The county’s jobless rate dropped throughout most of 2014, ending below 4 percent in December. However, this good news is tempered by a shortage of “a qualified workforce,” Dodds said. He said local companies have problems finding workers with the necessary skills.

The Sidney-Shelby Economic Partnership has been addressing that problem with its new Workforce Academy at Sidney High School. “We’re trying to make kids aware of the jobs available in Shelby County and the skills needed for those jobs,” he said.

Workforce Academy has grown beyond expectations — from 145 students its first school year (2014-15) to 1,200 next school year. “I think that’s a remarkable achievement,” said Dodds, who credited Sharon Maurice, program director, with the success.

A puzzling statistic Dodds’ reported was the drop in the estimated civilian labor force in the county from 28,000 in 2007 to slightly more than 24,000 in 2014.
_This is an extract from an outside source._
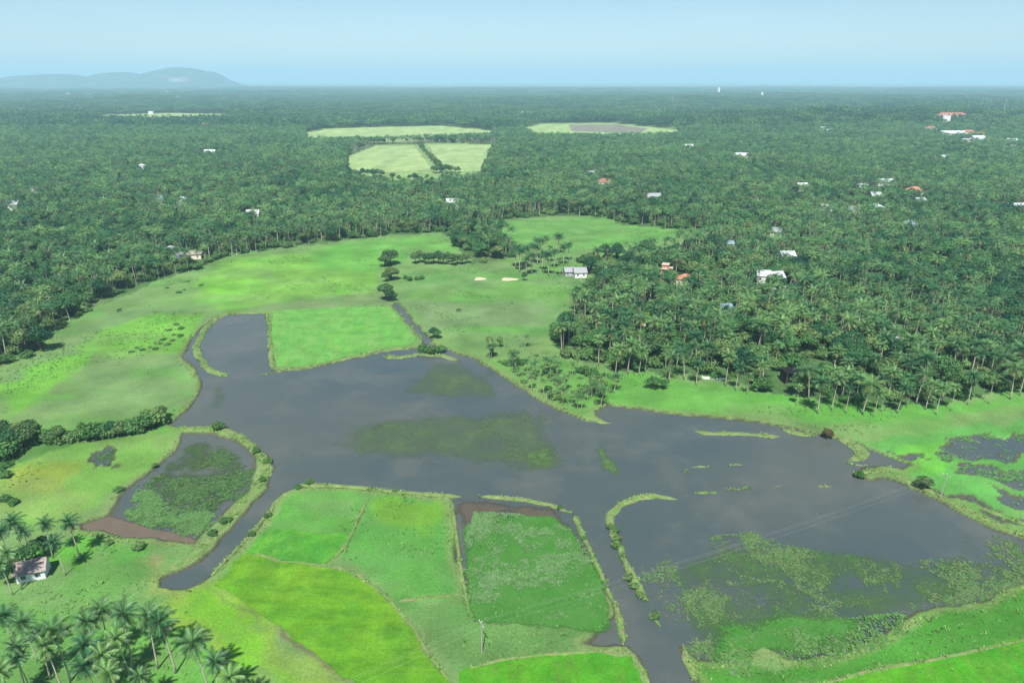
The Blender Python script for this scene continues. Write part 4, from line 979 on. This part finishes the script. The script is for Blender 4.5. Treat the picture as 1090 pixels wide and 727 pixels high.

Mayor Mike Barhorst asked where those 3,000 to 4,000 people went?

Dodds said the population has not dropped, so that could not account for the decrease in the labor force. He said there has been speculation some people stopped looking for jobs because they could not afford child care.

Construction activity in the county approached $100 million in 2014, according to the report, and was only a little below last year’s level in 2013. These was large increases over the 2007-2012 period.

Dodds reviewed several sites available in Sidney that might be attractive to companies considering locating here. These consist of seven sites west of Interstate 75 and one east of it, ranging in size from 24 to 250 acres. The sites are either adjacent to or near I-75 and some also have railroad access.

“There are plenty of sites in Sidney for expansion,” Dodds said.

The Sidney-Shelby Economic Partnership has began participating the past few months in the Dayton Power and Light Evaluation and Certification Program. The program uses a consulting firm experienced in evaluating sites for industrial expansion.

Dodds listed the following facts that show Shelby County is outstanding in the 14-county Dayton economic development region:

• Shelby County has the highest percentage per capita of manufacturing employment – nearly 40 percent.

• Nearly 5,000 more people come to Shelby County each day to work than leave to work.

• Two of the top three manufacturing companies in the Dayton region are in Shelby County; four in the top 25.

• The largest manufacturing company in the Dayton region is Honda Engine Plant.

• Two of the top three schools in Dayton region are in Shelby County; four of top 10.